Neither of two women, reported in the same story to have alleged similar assaults by PH rapists and accomplices, appears to have "cried."
Doing laundry for a trip to Jamaica–whose persistent violence I've never tried to understand–I found in a pants back-pocket the five-minute remarks I'd delivered nervously three weeks before on the Wrightson Road Waterfront. Under the banner "Side by Side We Stand," the Lloyd Best Institute facilitated a rally that gave a cross-section of us a soapbox for reflections about T&T's particular culture of violence.
It was January 6, but little of us offered any epiphany. I recall the creeping feeling, wound up delivering the speech like an election stump, that it was just a lot of simple ideas.
Another speaker's simple idea was: If men were being sexually assaulted, we'd have be a wholly different social response to the runaway epidemic of sexual violence in T&T.
But men are. And still we don't.
Since Sparrow sang Family Size Coke in 1957, even popular culture has acknowledged sexual assault against men.

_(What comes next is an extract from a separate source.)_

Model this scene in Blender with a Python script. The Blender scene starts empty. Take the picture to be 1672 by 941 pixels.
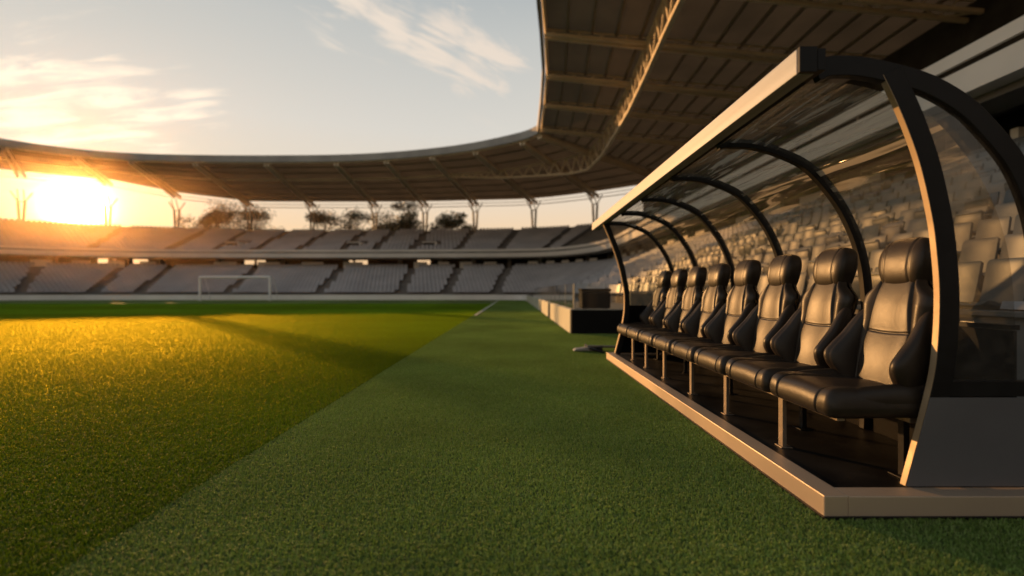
import bpy, math, random
import numpy as np
from mathutils import Vector, Matrix
random.seed(7); rng = np.random.default_rng(7)
scn = bpy.context.scene
COL = scn.collection
R = math.radians

# ------------------------------------------------------------------ materials
def newmat(name):
    m = bpy.data.materials.new(name); m.use_nodes = True
    nt = m.node_tree
    for n in list(nt.nodes): nt.nodes.remove(n)
    out = nt.nodes.new('ShaderNodeOutputMaterial')
    return m, nt, out
def N(nt, t, **kw):
    n = nt.nodes.new('ShaderNode' + t)
    for k, v in kw.items():
        if k.startswith('i_'):
            n.inputs[k[2:].replace('_', ' ')].default_value = v
        else: setattr(n, k, v)
    return n
def ramp(nt, fac, stops, interp='LINEAR'):
    r = nt.nodes.new('ShaderNodeValToRGB'); cr = r.color_ramp; cr.interpolation = interp
    while len(cr.elements) < len(stops): cr.elements.new(0.5)
    for e, (p, c) in zip(cr.elements, stops):
        e.position = p; e.color = (c[0], c[1], c[2], 1) if len(c) == 3 else c
    nt.links.new(fac, r.inputs[0]); return r
def coords(nt, scale=(1, 1, 1), rot=(0, 0, 0), obj=True):
    tc = N(nt, 'TexCoord'); mp = N(nt, 'Mapping')
    mp.inputs['Scale'].default_value = scale; mp.inputs['Rotation'].default_value = rot
    nt.links.new(tc.outputs['Object'], mp.inputs[0]); return mp.outputs[0]
def surf(name, c1, c2=None, rough=.6, rough2=None, metal=0, nscale=4, detail=6, stretch=(1, 1, 1), bump=0.0, bscale=40,
         spec=.5, bdist=.01, lo=.35, hi=.65, coat=0, bstretch=None, sheen=0):
    c2 = c2 or tuple(x * .8 for x in c1)
    m, nt, out = newmat(name); L = nt.links
    p = N(nt, 'BsdfPrincipled'); L.new(p.outputs[0], out.inputs[0])
    v = coords(nt, stretch)
    n = N(nt, 'TexNoise'); n.inputs['Scale'].default_value = nscale; n.inputs['Detail'].default_value = detail
    L.new(v, n.inputs[0])
    r = ramp(nt, n.outputs[0], [(lo, c1), (hi, c2)]); L.new(r.outputs[0], p.inputs['Base Color'])
    rr = ramp(nt, n.outputs[0], [(lo, (rough,) * 3), (hi, (rough2 if rough2 else min(1, rough * 1.2),) * 3)])
    L.new(rr.outputs[0], p.inputs['Roughness'])
    p.inputs['Metallic'].default_value = metal
    p.inputs['Specular IOR Level'].default_value = spec
    p.inputs['Coat Weight'].default_value = coat
    p.inputs['Sheen Weight'].default_value = sheen
    if bump:
        v2 = coords(nt, bstretch or stretch)
        n2 = N(nt, 'TexNoise'); n2.inputs['Scale'].default_value = bscale; n2.inputs['Detail'].default_value = 4
        L.new(v2, n2.inputs[0])
        b = N(nt, 'Bump'); b.inputs['Strength'].default_value = bump; b.inputs['Distance'].default_value = bdist
        L.new(n2.outputs[0], b.inputs['Height']); L.new(b.outputs[0], p.inputs['Normal'])
    return m

M = {}
M['alu'] = surf('brushed_aluminium', (.22, .245, .29), (.195, .215, .25), .42, .5, metal=.4, nscale=2, stretch=(20, .12, 20), bump=.03, bscale=12, bdist=.001)
M['plinth'] = surf('anodised_plinth', (.58, .47, .36), (.49, .395, .305), .42, .52, metal=.5, nscale=1.5, detail=9, bump=.02, bscale=90, bdist=.001)
M['black'] = surf('black_powdercoat', (.008, .008, .009), (.014, .014, .015), .42, .5, nscale=6, bump=.08, bscale=400, bdist=.001, spec=.16)
M['trim'] = surf('trim_metal', (.36, .27, .17), (.30, .22, .14), .45, .55, metal=.35, nscale=6)
M['panel'] = surf('grey_panel', (.115, .115, .125), (.095, .095, .105), .5, .62, nscale=2.0, bump=.05, bscale=60, bdist=.002, spec=.3)
M['rearpanel'] = surf('black_rear_panel', (.0025, .0025, .003), (.004, .004, .005), .5, .6, nscale=2, spec=.06)
M['floor'] = surf('dugout_floor_rubber', (.006, .0055, .0055), (.011, .010, .009), .36, .55, nscale=3, bump=.15, bscale=18, bdist=.004)
M['leg'] = surf('bench_leg_steel', (.30, .25, .2), (.22, .185, .15), .4, .55, metal=.7, nscale=9)
M['concrete'] = surf('stand_concrete', (.24, .225, .21), (.18, .17, .16), .85, nscale=.8, bump=.3, bscale=8)
M['concrete_dark'] = surf('concourse_concrete', (.055, .05, .045), (.035, .032, .03), .9, nscale=.8)
M['fascia'] = surf('fascia_panel', (.80, .75, .68), (.70, .66, .60), .6, nscale=.35)
M['wall_white'] = surf('perimeter_wall_paint', (.50, .49, .38), (.42, .41, .32), .6, nscale=.6, detail=9)
M['wall_end'] = surf('end_wall_paint', (.92, .90, .88), (.84, .82, .80), .6, nscale=.6, detail=9)
M['wall_black'] = surf('black_hoarding', (.006, .006, .007), (.010, .010, .011), .7, nscale=1, spec=.12)
M['roofmetal'] = surf('roof_deck_sheet', (.50, .41, .30), (.38, .31, .23), .6, nscale=.25, detail=8)
M['steel'] = surf('roof_steel_paint', (.84, .70, .50), (.72, .60, .44), .5, nscale=.8)
M['steel_dark'] = surf('roof_purlin_paint', (.30, .24, .17), (.24, .19, .14), .55, nscale=.8)
M['edge'] = surf('roof_edge_sheet', (.36, .35, .33), (.28, .27, .26), .5, nscale=.5)
M['goal'] = surf('goal_paint', (.92, .92, .9), (.86, .86, .84), .4, nscale=3)
M['case'] = surf('equipment_case_plastic', (.010, .010, .011), (.016, .016, .017), .8, nscale=3, spec=.2)
M['greymetal'] = surf('galvanised_metal', (.33, .34, .34), (.22, .23, .23), .45, .6, metal=.5, nscale=9)
M['bark'] = surf('bark', (.06, .045, .03), (.035, .026, .018), .9, nscale=2)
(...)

And since 2000, we've amended sexual offences legislation to include in the offence of rape all genders and orifices–"to reflect a gender neutral position with regard to the complainant and the victim... to include protection for victims of violent same sex activity," Government told the United Nations in 2012. In 2015, the Children Act also brought into force a new, gender-neutral approach to sexual offences by adults against boys and girls, criminalising all penetration of a child equally.
Under successive directors of public prosecution, however, we've continued the lazy route of prosecuting anal rape of both men and women, using the same buggery law that criminalises consensual sex, thereby keeping our sodomy law open for business. No need to prove rape.
The visibility given to this young man's rape report, over so many women's, does nothing to protect victims of rape.
Instead, what explains both our prosecutorial practice and the rape-shaming headline is this comment on the Facebook page of Dr Wayne West, one of our exports to Jamaica, where he leads a faith-based movement against sexual freedom: "The concept of a boy being raped depends on one's ideological positions and political objectives...one may well define a punch in the eye as rape."
Headline innuendo and state prosecutions that obfuscate whether men have been raped ensure sexual violence carries for men and boys a shame of being unmanly, and deepen men's investment in keeping sexual assault feminised.
Reporting that "Police said that there are several reports of a man pretending to be a PH driver who has been preying on young men seeking transport at nights" doesn't focus us on the routineness of this reality for women who "travel," nor on the need to increase public transportation safety for everyone. What it generates is a sense of the exceptional nature of this kind of predation and predator.
The many men out there who prey on women without arrest remain bad people we don't really know; not the men we join in sooting women, or the men in our families and rumshops we've shared our sexual conquests with.
In other words, sensationalising sexual assault of men is bad for men and for women.
Re-reading the sheet of paper forgotten in my back pocket made me reflect that real change of any kind requires more than platitudes. Certainly making any difference on crime in T&T takes persistence and tactical strategy. And what struck me at "Side by Side" was how differently different speakers saw the problem of violence.
But big, simple, shared ideas are a starting point for any social change, and those ideas have fallen out of our nation-building generally, displaced by tribalism. The dumbest, yet clearest thing I had to offer the rally was that "All of us must ensure a culture of justice, opportunity and dignity in our nation"–a no-brainer that if we do not wish young people to become criminals, the country must deliver opportunities that compete with crime. Although I did include in that the bolder idea that opportunity includes the opportunity to imagine and to lead change.
Men ought to be talking much more about rape and the rape culture we create, which makes women's bodies unsafe in their homes, the streets, and our stores.
One simple idea I proffered at the Waterfront was that well-known root solutions to violence against women–the kinds of men we all raise; how men hold each other accountable; the power or shame we assign to feminine traits–also protect men's and trans people's bodies and differences from violence.